Arithmetic sequences in Python

Paul Rubin http
Mon Jan 16 20:40:43 EST 2006


Tom Anderson <twic at urchin.earth.li> writes:
> The natural way to implement this would be to make .. a normal
> operator, rather than magic, and add a __range__ special method to
> handle it. "a .. b" would translate to "a.__range__(b)". I note that
> Roman Suzi proposed this back in 2001, after PEP 204 was
> rejected. It's a pretty obvious implementation, after all.

Interesting, but what do you do about the "unary postfix" (1 ..)
infinite generator?

> > (-3,-5 ..)   -->  'infinite' generator that yield -3,-5,-7 and so on
> 
> -1. Personally, i find the approach of specifying the first two
> elements *absolutely* *revolting*, and it would consistently be more
> awkward to use than a start/step/stop style syntax. Come on, when do
> you know the first two terms but not the step size?

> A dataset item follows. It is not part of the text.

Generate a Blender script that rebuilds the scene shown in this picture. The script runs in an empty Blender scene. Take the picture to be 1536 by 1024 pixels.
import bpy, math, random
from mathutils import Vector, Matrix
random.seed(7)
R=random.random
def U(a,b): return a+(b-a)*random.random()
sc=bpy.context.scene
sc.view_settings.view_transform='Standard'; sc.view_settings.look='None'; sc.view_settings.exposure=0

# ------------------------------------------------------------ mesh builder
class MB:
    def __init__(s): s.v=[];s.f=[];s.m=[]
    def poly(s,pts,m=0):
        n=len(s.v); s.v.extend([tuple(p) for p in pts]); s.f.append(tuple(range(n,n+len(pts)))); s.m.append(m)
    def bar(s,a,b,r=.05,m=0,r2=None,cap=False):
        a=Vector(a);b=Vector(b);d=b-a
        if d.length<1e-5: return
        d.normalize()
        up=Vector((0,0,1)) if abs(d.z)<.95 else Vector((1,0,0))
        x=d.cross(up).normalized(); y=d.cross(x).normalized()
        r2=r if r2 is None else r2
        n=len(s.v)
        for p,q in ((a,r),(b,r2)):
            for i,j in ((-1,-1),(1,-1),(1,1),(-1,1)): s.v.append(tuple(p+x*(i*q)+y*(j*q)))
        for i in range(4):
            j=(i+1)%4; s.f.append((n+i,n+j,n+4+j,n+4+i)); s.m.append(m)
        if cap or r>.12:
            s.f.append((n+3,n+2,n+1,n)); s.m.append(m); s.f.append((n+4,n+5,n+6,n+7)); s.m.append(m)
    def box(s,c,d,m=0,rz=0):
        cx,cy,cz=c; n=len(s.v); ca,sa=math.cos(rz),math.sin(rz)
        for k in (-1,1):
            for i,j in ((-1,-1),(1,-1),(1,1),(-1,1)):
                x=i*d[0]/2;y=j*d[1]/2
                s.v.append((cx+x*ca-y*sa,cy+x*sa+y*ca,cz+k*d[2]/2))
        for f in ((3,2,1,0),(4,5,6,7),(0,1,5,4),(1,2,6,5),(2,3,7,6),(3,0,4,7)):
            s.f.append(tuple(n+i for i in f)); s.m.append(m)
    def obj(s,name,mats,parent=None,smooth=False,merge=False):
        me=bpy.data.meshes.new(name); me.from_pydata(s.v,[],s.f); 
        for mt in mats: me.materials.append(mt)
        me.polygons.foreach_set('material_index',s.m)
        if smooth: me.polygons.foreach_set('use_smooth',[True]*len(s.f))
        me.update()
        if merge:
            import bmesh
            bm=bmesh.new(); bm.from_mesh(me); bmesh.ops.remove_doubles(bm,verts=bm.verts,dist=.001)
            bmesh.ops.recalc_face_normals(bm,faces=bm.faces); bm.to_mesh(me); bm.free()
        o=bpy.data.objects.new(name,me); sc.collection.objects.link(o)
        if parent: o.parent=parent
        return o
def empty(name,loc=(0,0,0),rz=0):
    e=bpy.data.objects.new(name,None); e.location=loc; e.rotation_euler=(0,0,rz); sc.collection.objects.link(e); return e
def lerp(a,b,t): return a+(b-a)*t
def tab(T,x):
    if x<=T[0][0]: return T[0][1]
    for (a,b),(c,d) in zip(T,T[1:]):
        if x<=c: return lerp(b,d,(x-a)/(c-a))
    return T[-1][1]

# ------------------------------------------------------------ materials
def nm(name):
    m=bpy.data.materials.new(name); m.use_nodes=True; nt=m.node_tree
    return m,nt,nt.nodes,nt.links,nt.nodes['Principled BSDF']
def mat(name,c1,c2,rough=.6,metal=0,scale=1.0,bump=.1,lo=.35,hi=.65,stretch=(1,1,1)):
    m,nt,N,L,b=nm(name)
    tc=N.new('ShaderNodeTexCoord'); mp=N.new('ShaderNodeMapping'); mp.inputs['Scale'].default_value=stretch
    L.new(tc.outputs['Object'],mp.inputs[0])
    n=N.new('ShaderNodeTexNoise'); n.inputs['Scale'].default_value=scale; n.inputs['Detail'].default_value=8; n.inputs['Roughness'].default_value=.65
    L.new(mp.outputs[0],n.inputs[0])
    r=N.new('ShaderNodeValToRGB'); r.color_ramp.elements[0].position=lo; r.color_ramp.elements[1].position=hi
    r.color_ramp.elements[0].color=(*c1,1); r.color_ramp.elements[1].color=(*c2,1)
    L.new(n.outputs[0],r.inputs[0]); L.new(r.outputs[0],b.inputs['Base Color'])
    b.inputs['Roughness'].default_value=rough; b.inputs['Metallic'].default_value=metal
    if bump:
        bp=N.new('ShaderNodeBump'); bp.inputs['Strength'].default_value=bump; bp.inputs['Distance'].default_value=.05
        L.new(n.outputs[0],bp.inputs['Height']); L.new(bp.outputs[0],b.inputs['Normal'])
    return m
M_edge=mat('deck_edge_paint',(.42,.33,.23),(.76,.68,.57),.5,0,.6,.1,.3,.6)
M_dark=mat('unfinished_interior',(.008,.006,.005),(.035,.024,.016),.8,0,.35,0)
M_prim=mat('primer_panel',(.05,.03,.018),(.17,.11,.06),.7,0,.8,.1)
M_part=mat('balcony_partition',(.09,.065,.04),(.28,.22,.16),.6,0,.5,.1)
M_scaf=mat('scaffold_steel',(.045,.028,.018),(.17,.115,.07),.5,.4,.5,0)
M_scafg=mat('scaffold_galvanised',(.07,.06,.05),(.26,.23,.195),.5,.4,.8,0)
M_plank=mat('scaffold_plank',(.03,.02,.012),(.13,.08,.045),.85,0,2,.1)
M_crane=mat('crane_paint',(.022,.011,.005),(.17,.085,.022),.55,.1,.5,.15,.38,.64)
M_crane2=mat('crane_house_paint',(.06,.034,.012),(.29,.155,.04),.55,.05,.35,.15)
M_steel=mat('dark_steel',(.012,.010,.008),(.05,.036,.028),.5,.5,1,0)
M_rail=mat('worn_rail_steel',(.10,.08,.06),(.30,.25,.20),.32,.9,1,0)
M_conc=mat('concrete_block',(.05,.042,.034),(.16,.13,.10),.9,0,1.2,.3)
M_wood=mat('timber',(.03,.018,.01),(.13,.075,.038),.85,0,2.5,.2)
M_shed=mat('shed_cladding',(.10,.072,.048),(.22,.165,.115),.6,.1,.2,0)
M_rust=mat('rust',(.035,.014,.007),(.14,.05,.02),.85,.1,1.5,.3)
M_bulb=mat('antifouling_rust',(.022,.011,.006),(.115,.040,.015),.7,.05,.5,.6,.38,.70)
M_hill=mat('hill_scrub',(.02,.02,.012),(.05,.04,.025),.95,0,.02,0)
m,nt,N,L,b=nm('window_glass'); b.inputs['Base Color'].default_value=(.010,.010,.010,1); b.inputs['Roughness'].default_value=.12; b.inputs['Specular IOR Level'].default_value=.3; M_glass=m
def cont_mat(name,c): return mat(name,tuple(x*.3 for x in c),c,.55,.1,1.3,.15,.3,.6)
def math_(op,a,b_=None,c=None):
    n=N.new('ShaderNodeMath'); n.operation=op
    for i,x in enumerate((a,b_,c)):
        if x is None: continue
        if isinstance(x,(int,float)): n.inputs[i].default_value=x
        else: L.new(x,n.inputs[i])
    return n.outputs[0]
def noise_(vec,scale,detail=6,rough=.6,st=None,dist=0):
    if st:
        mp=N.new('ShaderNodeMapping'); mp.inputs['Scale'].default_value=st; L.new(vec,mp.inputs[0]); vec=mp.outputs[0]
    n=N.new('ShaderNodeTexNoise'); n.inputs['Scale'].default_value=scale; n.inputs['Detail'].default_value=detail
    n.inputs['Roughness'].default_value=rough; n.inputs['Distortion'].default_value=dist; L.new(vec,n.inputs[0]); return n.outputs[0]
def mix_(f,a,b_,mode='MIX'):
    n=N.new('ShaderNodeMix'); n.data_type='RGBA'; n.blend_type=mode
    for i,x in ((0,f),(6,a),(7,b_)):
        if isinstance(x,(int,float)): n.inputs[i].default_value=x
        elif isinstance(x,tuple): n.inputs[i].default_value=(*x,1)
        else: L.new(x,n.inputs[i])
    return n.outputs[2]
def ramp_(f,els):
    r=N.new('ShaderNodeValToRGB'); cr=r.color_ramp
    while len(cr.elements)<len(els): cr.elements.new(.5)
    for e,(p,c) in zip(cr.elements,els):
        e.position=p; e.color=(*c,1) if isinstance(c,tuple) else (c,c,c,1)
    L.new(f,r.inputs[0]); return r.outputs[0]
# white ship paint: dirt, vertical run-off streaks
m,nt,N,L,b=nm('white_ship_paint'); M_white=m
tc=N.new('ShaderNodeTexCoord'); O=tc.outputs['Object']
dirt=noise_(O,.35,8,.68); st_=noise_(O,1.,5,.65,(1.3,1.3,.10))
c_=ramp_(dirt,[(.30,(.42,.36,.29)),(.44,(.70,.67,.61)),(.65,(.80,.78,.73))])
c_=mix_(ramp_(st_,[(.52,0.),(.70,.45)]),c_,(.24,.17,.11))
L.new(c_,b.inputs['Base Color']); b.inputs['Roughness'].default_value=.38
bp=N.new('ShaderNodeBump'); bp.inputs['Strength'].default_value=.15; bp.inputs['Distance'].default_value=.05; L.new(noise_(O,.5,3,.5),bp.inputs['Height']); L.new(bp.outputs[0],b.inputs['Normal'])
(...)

Usually you know both, but showing the first two elements makes
sequence more visible.  I certainly like (1,3..9) better than (1,9;2)
or whatever.

> > 1) "[]" means list, "()" means generator
> Yuck. Yes, i know it's consistent with list comps and genexps, but
> yuck to those too!

I'd be ok with getting rid of [] and just having generators or
xrange-like class instances.  If you want to coerce one of those to a
list, you'd say list((1..5)) instead of [1..5].